Culture Technology

Do blogs mean anything anymore?

Self-reflexive navel-gazing has long been the province of the blogger. “Look at me. I have a microphone. I have an opinion. You should, if not respect it, at least listen to it. Who knows, it might improve your life.”

I sometimes wonder if we bloggers are any different from the guy who stands in front of the San Francisco Shopping Centre with a megaphone and a placard strapped to his chest touting the imminent arrival of Extragalactic Overlords.

Social network zealots will argue that blogs democratize (if not flatten in a Tunguska sort of way) communication between individuals, groups of individuals, individuals and the industrial media complex, individuals/groups and their government, etc. Those of us interested in the signal-noise ratio blogs invariably produce would alternately argue that a lot of people don’t have anything to say, but they keep on talking and typing as if, like a zit, their point will pop out and splatter against the mirror of modern society.

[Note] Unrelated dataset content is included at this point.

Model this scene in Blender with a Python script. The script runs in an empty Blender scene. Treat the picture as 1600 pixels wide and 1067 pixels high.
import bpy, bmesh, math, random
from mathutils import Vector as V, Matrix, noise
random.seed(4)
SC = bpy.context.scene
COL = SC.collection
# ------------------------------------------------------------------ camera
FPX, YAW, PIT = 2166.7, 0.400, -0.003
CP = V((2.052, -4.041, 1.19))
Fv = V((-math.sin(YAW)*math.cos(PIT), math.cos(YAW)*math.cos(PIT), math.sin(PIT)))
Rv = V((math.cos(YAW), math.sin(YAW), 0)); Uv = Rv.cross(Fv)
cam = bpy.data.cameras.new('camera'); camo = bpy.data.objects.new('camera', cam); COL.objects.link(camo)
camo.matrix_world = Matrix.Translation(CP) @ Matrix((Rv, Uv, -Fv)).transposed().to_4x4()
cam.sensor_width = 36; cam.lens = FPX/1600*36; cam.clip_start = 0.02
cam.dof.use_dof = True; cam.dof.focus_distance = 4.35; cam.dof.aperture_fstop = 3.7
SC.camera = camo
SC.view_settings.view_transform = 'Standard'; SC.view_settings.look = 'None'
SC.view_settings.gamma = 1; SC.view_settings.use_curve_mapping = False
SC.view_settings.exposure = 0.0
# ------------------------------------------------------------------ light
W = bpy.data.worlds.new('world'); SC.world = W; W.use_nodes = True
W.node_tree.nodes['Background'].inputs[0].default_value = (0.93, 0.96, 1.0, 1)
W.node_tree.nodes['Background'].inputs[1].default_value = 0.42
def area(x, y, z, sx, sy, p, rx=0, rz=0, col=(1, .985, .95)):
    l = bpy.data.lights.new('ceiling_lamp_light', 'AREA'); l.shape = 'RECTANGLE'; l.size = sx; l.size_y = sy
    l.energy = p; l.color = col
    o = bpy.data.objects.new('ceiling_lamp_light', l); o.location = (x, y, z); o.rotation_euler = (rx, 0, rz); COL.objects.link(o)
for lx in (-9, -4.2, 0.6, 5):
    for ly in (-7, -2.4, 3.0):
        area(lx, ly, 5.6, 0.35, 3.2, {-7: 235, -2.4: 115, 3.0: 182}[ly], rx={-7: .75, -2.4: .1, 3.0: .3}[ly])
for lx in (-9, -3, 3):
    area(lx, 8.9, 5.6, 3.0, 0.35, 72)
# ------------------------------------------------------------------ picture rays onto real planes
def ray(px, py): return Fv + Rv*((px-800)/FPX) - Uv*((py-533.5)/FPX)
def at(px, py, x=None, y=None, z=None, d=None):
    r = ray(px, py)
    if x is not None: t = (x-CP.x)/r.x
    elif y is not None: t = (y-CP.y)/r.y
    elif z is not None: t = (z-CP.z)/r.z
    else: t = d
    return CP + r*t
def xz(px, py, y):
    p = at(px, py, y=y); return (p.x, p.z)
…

Blogging is egalitarian. Egalitarianism is, by definition, good. But the egalitarianism of a thing does not present the case for its necessity, its value, or its importance. Because blogs can be anything they want to be — from free-form poetic associations to lucid coherent analyses of [insert topic], their range creates considerable variety and color. People feel heard and can share through an instrument that no one can police (sort of). For all these reasons, I like that blogging is here and here to stay for a while.

Given all these reasons, I wonder what we actually accomplish?